Maggie Lena Walker (third from the left in the cover photo) was born in Richmond, Virginia, in 1867 (or 1864, or 1865, depending on your source). She spent her lifetime working to empower the black community there, even as early as high school, when she led a protest against the segregation policy that prevented her class from holding its graduation ceremony in the same facility as white students.

Walker was an active volunteer with the Independent Order of St. Luke, an African American organization that provided financial benefits to its members in times of sickness and death. It was through this organization that Walker established other innovative programs to serve the black community and encourage leadership and economic empowerment. She developed a juvenile program for St. Luke’s, to encourage children to study the Bible, work hard, and save their pennies. By the time she was in her early twenties, she had become Grand Worthy Secretary of the organization. Over her 25-year tenure, she expanded membership to include 100,000+ members in 24 states.

Walker fostered the development of other women leaders in the organization and chose one of them to manage her next endeavor, a successful weekly newspaper. In 1903, Walker became the first woman bank president in the United States when she founded the St. Luke Penny Savings Bank. She encouraged African Americans to “bring it all back home” by depositing their earnings with the bank and getting the bank’s assistance to become homeowners. Next came the department store, where she employed African American women as store clerks. . . .
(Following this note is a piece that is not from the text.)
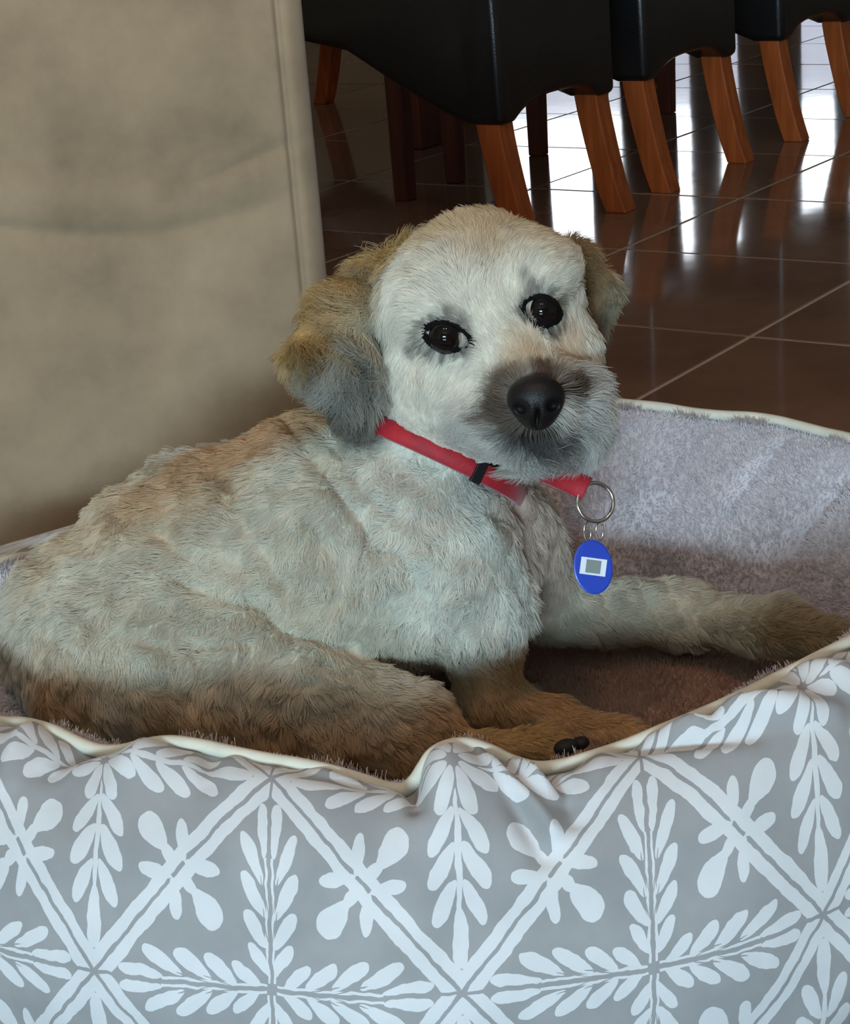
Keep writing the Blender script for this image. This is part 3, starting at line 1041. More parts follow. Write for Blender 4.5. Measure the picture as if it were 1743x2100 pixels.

Maggie Lena Walker is just one of the many women whose stories are told in Enterprising Women: 250 Years of American Business, by Virginia G. Drachman. Enterprising women have always been part of America’s business, but their stories are often left out of the history books. This volume gives women the spotlight, introducing dozens of entrepreneurs who made their own way in the face of legal, institutional, and economic discrimination against women, cultural restrictions, and the burdens of work and family. They created success for themselves and their communities and opened up new opportunities for women in their own time and in ours.

Happy American Business Women’s Day.